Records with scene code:

━━━━━━━━━━━━━━━━━━━━

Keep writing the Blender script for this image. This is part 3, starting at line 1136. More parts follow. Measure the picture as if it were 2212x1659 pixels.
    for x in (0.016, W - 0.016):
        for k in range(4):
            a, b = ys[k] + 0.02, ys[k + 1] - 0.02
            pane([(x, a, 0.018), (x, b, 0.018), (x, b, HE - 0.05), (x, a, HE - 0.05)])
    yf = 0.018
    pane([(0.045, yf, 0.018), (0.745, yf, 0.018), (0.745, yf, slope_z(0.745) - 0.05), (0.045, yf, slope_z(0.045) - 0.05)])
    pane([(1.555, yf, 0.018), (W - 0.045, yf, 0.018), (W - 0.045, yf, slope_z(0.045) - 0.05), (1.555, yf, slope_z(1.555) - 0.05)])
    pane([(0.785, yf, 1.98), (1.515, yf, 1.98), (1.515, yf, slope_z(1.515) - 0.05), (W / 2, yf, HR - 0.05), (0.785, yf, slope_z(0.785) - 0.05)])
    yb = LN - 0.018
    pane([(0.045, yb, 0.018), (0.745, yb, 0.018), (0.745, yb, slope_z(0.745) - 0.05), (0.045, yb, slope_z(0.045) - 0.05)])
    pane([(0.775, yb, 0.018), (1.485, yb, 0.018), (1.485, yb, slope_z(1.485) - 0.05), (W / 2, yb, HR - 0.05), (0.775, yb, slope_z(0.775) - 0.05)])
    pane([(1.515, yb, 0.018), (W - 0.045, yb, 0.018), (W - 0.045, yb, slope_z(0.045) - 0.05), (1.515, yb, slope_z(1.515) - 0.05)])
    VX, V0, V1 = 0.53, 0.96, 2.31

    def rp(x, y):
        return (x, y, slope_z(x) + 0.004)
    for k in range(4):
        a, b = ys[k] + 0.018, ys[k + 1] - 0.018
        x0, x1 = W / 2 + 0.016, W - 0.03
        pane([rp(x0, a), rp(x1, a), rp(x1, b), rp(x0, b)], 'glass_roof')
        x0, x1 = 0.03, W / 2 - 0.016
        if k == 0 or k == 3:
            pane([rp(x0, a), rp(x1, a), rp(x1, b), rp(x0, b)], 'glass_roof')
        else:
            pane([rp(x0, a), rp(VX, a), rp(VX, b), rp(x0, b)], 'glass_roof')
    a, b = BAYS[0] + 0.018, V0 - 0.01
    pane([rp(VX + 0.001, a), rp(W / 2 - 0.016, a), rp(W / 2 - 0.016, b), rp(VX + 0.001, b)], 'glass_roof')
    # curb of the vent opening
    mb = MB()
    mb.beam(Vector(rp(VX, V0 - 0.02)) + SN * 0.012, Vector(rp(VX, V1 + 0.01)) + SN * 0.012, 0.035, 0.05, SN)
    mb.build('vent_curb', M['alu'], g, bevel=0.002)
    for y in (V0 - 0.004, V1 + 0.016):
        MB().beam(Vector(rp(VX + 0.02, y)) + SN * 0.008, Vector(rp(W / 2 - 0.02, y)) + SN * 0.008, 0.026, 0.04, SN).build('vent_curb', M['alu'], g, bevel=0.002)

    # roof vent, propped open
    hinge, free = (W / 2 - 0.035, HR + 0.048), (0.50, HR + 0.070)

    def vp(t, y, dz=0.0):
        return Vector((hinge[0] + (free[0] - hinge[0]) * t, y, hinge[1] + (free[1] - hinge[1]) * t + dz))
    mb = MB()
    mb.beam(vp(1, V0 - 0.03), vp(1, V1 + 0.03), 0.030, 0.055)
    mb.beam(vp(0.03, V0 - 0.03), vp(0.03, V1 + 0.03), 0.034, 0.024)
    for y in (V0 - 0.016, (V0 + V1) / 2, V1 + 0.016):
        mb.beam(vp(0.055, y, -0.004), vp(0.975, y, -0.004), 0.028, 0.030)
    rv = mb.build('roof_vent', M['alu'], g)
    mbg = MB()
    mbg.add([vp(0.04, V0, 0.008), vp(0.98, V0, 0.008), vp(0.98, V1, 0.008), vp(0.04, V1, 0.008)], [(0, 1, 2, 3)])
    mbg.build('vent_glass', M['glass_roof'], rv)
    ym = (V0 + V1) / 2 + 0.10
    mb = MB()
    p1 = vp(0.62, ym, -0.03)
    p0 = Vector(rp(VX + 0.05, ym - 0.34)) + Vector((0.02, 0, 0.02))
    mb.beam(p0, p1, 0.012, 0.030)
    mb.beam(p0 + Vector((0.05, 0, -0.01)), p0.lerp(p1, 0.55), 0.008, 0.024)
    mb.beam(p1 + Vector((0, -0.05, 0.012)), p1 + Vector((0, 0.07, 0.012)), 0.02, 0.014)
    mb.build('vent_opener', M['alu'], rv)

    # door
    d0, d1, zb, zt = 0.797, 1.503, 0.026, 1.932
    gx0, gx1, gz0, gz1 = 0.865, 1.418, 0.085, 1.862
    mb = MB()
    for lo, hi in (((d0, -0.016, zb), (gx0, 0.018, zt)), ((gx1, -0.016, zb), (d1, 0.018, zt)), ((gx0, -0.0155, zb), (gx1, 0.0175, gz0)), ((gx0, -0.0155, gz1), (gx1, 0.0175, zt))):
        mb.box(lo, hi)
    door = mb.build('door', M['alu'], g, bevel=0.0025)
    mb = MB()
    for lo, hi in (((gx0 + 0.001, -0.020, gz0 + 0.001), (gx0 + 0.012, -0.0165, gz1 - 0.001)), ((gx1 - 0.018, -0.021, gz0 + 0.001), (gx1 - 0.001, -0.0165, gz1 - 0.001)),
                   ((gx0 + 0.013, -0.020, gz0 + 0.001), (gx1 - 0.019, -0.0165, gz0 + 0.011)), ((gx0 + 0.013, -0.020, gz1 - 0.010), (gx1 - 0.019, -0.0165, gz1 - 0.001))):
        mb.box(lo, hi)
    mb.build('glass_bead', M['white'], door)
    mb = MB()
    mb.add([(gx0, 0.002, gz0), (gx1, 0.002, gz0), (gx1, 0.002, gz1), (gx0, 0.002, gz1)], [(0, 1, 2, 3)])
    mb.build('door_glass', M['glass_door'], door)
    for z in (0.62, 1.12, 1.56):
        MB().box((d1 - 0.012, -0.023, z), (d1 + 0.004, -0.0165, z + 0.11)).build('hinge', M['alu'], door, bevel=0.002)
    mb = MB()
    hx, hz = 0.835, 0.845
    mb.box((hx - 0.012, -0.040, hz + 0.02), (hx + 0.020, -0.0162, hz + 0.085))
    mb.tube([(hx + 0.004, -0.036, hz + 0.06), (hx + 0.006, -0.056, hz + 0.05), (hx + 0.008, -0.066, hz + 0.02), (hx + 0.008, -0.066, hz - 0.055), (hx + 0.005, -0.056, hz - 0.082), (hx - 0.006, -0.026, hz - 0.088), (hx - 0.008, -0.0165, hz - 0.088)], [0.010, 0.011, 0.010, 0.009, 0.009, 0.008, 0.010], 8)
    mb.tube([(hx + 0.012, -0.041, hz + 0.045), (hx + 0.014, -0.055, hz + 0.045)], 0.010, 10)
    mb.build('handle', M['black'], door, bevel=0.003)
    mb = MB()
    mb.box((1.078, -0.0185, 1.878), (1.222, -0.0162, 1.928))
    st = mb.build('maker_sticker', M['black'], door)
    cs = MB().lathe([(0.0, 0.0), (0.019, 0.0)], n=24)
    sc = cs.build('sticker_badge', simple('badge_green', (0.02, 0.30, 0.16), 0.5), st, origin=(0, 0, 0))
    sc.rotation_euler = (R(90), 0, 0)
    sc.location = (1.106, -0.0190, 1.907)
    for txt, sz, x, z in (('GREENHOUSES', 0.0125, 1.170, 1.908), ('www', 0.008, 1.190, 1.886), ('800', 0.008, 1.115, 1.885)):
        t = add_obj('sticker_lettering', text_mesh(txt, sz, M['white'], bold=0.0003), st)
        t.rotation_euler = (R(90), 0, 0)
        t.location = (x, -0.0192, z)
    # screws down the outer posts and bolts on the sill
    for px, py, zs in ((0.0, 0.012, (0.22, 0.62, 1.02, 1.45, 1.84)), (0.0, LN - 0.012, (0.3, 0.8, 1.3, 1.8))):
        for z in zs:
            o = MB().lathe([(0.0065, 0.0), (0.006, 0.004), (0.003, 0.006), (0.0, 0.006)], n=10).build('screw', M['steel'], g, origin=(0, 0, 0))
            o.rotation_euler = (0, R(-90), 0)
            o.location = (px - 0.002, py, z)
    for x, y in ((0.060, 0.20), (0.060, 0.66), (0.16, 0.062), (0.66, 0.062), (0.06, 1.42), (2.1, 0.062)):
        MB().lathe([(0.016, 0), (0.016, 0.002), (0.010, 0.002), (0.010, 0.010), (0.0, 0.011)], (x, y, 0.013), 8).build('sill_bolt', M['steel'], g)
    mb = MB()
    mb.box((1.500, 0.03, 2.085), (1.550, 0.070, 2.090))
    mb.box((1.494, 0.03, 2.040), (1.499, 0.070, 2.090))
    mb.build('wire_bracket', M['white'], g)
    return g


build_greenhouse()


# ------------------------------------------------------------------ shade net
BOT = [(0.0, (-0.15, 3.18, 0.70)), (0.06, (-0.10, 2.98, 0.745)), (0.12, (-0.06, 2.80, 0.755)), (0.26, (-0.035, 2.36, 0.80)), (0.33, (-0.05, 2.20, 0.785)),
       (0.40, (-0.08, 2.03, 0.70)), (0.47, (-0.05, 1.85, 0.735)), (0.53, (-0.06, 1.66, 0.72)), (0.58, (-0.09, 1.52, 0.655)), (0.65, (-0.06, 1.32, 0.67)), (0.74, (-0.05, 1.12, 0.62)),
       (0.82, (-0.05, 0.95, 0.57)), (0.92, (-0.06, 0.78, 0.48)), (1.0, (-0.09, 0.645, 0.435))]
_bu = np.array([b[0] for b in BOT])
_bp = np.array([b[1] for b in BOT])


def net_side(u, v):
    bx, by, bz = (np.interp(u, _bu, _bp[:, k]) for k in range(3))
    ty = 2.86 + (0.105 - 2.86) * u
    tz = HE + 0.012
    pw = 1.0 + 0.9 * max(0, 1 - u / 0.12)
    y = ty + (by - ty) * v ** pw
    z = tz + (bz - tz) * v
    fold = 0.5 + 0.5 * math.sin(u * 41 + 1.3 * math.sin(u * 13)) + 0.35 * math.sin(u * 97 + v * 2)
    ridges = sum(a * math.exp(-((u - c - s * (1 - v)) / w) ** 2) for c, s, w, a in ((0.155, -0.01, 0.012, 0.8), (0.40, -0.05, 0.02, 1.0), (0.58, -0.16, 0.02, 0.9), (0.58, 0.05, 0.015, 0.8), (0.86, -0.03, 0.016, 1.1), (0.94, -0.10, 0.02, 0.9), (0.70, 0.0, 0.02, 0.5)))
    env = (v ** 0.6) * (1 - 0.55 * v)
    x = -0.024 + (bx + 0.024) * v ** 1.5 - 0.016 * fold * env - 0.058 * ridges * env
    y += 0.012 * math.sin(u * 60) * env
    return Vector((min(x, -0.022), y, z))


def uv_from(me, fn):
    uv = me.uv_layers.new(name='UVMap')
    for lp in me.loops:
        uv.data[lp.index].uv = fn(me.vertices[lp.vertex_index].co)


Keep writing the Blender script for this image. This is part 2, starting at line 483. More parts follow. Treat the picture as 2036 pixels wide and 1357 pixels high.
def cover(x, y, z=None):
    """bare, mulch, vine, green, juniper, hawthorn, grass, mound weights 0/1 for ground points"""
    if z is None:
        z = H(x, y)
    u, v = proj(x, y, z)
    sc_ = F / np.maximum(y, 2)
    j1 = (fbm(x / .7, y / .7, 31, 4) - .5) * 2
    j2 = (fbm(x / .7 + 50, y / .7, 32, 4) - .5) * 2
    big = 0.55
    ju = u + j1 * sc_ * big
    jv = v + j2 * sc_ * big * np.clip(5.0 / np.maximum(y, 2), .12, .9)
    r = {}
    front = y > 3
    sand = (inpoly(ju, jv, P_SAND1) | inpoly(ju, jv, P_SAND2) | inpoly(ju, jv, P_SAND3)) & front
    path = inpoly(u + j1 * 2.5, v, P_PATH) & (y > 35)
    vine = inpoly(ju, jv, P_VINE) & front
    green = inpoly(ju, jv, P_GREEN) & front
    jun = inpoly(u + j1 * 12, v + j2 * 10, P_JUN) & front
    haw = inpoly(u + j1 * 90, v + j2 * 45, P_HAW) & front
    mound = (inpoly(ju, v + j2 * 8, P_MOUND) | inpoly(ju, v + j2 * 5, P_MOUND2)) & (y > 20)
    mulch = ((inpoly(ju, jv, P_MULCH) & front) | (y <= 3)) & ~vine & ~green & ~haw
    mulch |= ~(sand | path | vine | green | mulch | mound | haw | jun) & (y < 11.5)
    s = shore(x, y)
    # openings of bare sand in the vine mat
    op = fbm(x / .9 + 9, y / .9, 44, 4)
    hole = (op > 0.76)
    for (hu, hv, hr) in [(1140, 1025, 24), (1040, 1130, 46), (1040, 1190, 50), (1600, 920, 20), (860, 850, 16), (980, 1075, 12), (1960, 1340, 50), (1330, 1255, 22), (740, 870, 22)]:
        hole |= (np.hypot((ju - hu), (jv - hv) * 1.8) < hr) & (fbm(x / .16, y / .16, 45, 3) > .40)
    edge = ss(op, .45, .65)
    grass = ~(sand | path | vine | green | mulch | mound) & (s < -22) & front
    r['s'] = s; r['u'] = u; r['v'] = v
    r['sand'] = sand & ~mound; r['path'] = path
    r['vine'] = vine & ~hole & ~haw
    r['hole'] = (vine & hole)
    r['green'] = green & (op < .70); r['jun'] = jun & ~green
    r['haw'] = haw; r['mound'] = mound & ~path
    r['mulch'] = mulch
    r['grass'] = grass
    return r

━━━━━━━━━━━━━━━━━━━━

Task goal
Find the word "Keep" in the material, then list each line that holds it.

Solution to this problem
Keep writing the Blender script for this image. This is part 3, starting at line 1136. More parts follow. Measure the picture as if it were 2212x1659 pixels.
Keep writing the Blender script for this image. This is part 2, starting at line 483. More parts follow. Treat the picture as 2036 pixels wide and 1357 pixels high.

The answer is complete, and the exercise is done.